SHORT TASK:
Retype, please, the listing from its opening line through the line that contains "(1.0, 0.96, 0.9))", both included, without the pictures.

DATA EXCERPT:
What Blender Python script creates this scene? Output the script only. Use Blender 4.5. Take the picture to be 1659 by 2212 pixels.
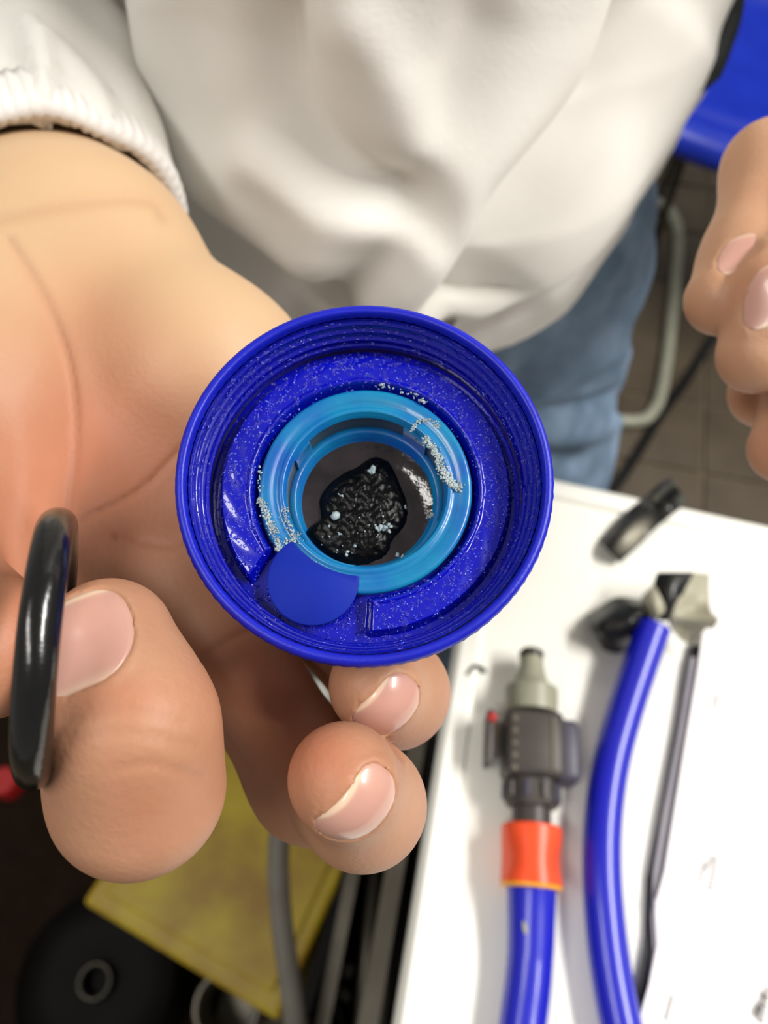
import bpy, bmesh, math, random
import numpy as np
from mathutils import Vector, Matrix

R = math.radians
random.seed(4); RNG = np.random.default_rng(4)
for o in list(bpy.data.objects): bpy.data.objects.remove(o)
COL = bpy.context.scene.collection
SC = bpy.context.scene

# ------------------------------------------------------------------ camera
FPX = 1661.0; TILT = R(30); CAMZ = 1.20
cam = bpy.data.objects.new('camera', bpy.data.cameras.new('camera'))
COL.objects.link(cam); SC.camera = cam
cam.location = (0, 0, CAMZ); cam.rotation_euler = (TILT, 0, 0)
cam.data.sensor_fit = 'VERTICAL'; cam.data.sensor_height = 24.0
cam.data.lens = 24.0 * FPX / 2212.0
cam.data.clip_start = 0.01
cam.data.dof.use_dof = True; cam.data.dof.focus_distance = 0.125
cam.data.dof.aperture_fstop = 10.0

# ------------------------------------------------------------------ light
SC.view_settings.view_transform = 'Standard'; SC.view_settings.look = 'None'
SC.view_settings.gamma = 1.0; SC.view_settings.use_curve_mapping = False
SC.view_settings.exposure = 0.0
w = bpy.data.worlds.new('room_light'); SC.world = w; w.use_nodes = True
w.node_tree.nodes['Background'].inputs[0].default_value = (1.0, 0.97, 0.92, 1)
w.node_tree.nodes['Background'].inputs[1].default_value = 0.26
def area(name, loc, target, sx, sy, power, col):
    L = bpy.data.lights.new(name, 'AREA'); L.shape = 'RECTANGLE'; L.size = sx; L.size_y = sy
    L.energy = power; L.color = col
    o = bpy.data.objects.new(name, L); COL.objects.link(o); o.location = loc
    o.rotation_euler = (Vector(target) - Vector(loc)).to_track_quat('-Z', 'Y').to_euler()
    return o
area('ceiling_lamp', (1.35, 0.15, 2.45), (0, 0.2, 0.8), 1.2, 0.25, 56, (1.0, 0.975, 0.93))
area('ceiling_lamp.001', (-0.9, -0.35, 2.65), (0, 0.2, 0.9), 1.2, 0.30, 20, (1.0, 0.97, 0.92))
area('ceiling_lamp.002', (0.5, 2.1, 2.65), (0.4, 1.2, 0.3), 1.2, 0.30, 14, (1.0, 0.96, 0.9))

# ------------------------------------------------------------------ helpers
ct, st = math.cos(TILT), math.sin(TILT)
RC = np.array([[1, 0, 0], [0, ct, -st], [0, st, ct]])       # camera -> world rotation
def c2w(P): return np.asarray(P, float) @ RC.T + np.array([0, 0, CAMZ])
def w2c(P): return (np.asarray(P, float) - np.array([0, 0, CAMZ])) @ RC
def cs(px, py, d): return np.array([(px - 829.5) / FPX * d, -(py - 1106) / FPX * d, -d])
def at(px, py, d): return c2w(cs(px, py, d))
def onz(px, py, z):                                          # a point of the picture on a level plane
    r = c2w(cs(px, py, 1.0)) - np.array([0, 0, CAMZ])
    return np.array([0, 0, CAMZ]) + r * ((z - CAMZ) / r[2])
def pix(Pw):
    c = w2c(Pw); d = -c[..., 2]
    return np.stack([829.5 + c[..., 0] / d * FPX, 1106 - c[..., 1] / d * FPX], -1), d

def lin(c):
    if isinstance(c, str): c = [int(c[i:i+2], 16) / 255 for i in (0, 2, 4)]
    return tuple((x / 12.92 if x <= 0.04045 else ((x + 0.055) / 1.055) ** 2.4) for x in c)

def mat(name, col, rough=0.5, col2=None, nscale=30, bump=0.0, bscale=200, bdist=0.001, metal=0, spec=0.5, coat=0,
        sss=0, sssr=(0.004, 0.0015, 0.0008), trans=0, attr=None, attrcol=None, alpha=1, stretch=None, detail=4, coatr=0.05, ior=1.45, sheen=0,
        bthr=None):
    m = bpy.data.materials.new(name); m.use_nodes = True
    nt = m.node_tree; N = nt.nodes; L = nt.links; b = N['Principled BSDF']
    tc = N.new('ShaderNodeTexCoord'); src = tc.outputs['Object']
    if stretch:
        mp = N.new('ShaderNodeMapping'); mp.inputs['Scale'].default_value = stretch
        L.new(src, mp.inputs[0]); src = mp.outputs[0]
    c1 = lin(col); c2 = lin(col2) if col2 else tuple(x * 0.9 for x in c1)
    nz = N.new('ShaderNodeTexNoise'); nz.inputs['Scale'].default_value = nscale; nz.inputs['Detail'].default_value = detail
    L.new(src, nz.inputs['Vector'])
    cr = N.new('ShaderNodeValToRGB'); cr.color_ramp.elements[0].position = 0.35; cr.color_ramp.elements[1].position = 0.65
    cr.color_ramp.elements[0].color = (*c1, 1); cr.color_ramp.elements[1].color = (*c2, 1)
    L.new(nz.outputs['Fac'], cr.inputs[0]); out = cr.outputs[0]
    if attr:
        for an, ac in zip(attr, attrcol):
            a = N.new('ShaderNodeAttribute'); a.attribute_name = an
            mx = N.new('ShaderNodeMix'); mx.data_type = 'RGBA'
            L.new(a.outputs['Fac'], mx.inputs[0]); L.new(out, mx.inputs[6]); mx.inputs[7].default_value = (*lin(ac), 1)
            out = mx.outputs[2]
    L.new(out, b.inputs['Base Color'])
    b.inputs['Roughness'].default_value = rough; b.inputs['Metallic'].default_value = metal
    b.inputs['Specular IOR Level'].default_value = spec; b.inputs['IOR'].default_value = ior
    b.inputs['Coat Weight'].default_value = coat; b.inputs['Coat Roughness'].default_value = coatr
    b.inputs['Transmission Weight'].default_value = trans; b.inputs['Alpha'].default_value = alpha
    b.inputs['Sheen Weight'].default_value = sheen
    if sss:
        b.inputs['Subsurface Weight'].default_value = sss; b.inputs['Subsurface Radius'].default_value = (1, .35, .2)
        b.inputs['Subsurface Scale'].default_value = sssr[0]
    if bump:
        bz = N.new('ShaderNodeTexNoise'); bz.inputs['Scale'].default_value = bscale; bz.inputs['Detail'].default_value = 5
        L.new(src, bz.inputs['Vector']); h = bz.outputs['Fac']
        if bthr:
            mr = N.new('ShaderNodeMapRange'); mr.inputs[1].default_value = bthr[0]; mr.inputs[2].default_value = bthr[1]
            mr.interpolation_type = 'SMOOTHSTEP'; L.new(h, mr.inputs[0]); h = mr.outputs[0]
        bp = N.new('ShaderNodeBump'); bp.inputs['Strength'].default_value = bump; bp.inputs['Distance'].default_value = bdist
        L.new(h, bp.inputs['Height']); L.new(bp.outputs[0], b.inputs['Normal'])
        if coat: L.new(bp.outputs[0], b.inputs['Coat Normal'])
    return m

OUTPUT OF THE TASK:
What Blender Python script creates this scene? Output the script only. Use Blender 4.5. Take the picture to be 1659 by 2212 pixels.
import bpy, bmesh, math, random
import numpy as np
from mathutils import Vector, Matrix

R = math.radians
random.seed(4); RNG = np.random.default_rng(4)
for o in list(bpy.data.objects): bpy.data.objects.remove(o)
COL = bpy.context.scene.collection
SC = bpy.context.scene

# ------------------------------------------------------------------ camera
FPX = 1661.0; TILT = R(30); CAMZ = 1.20
cam = bpy.data.objects.new('camera', bpy.data.cameras.new('camera'))
COL.objects.link(cam); SC.camera = cam
cam.location = (0, 0, CAMZ); cam.rotation_euler = (TILT, 0, 0)
cam.data.sensor_fit = 'VERTICAL'; cam.data.sensor_height = 24.0
cam.data.lens = 24.0 * FPX / 2212.0
cam.data.clip_start = 0.01
cam.data.dof.use_dof = True; cam.data.dof.focus_distance = 0.125
cam.data.dof.aperture_fstop = 10.0

# ------------------------------------------------------------------ light
SC.view_settings.view_transform = 'Standard'; SC.view_settings.look = 'None'
SC.view_settings.gamma = 1.0; SC.view_settings.use_curve_mapping = False
SC.view_settings.exposure = 0.0
w = bpy.data.worlds.new('room_light'); SC.world = w; w.use_nodes = True
w.node_tree.nodes['Background'].inputs[0].default_value = (1.0, 0.97, 0.92, 1)
w.node_tree.nodes['Background'].inputs[1].default_value = 0.26
def area(name, loc, target, sx, sy, power, col):
    L = bpy.data.lights.new(name, 'AREA'); L.shape = 'RECTANGLE'; L.size = sx; L.size_y = sy
    L.energy = power; L.color = col
    o = bpy.data.objects.new(name, L); COL.objects.link(o); o.location = loc
    o.rotation_euler = (Vector(target) - Vector(loc)).to_track_quat('-Z', 'Y').to_euler()
    return o
area('ceiling_lamp', (1.35, 0.15, 2.45), (0, 0.2, 0.8), 1.2, 0.25, 56, (1.0, 0.975, 0.93))
area('ceiling_lamp.001', (-0.9, -0.35, 2.65), (0, 0.2, 0.9), 1.2, 0.30, 20, (1.0, 0.97, 0.92))
area('ceiling_lamp.002', (0.5, 2.1, 2.65), (0.4, 1.2, 0.3), 1.2, 0.30, 14, (1.0, 0.96, 0.9))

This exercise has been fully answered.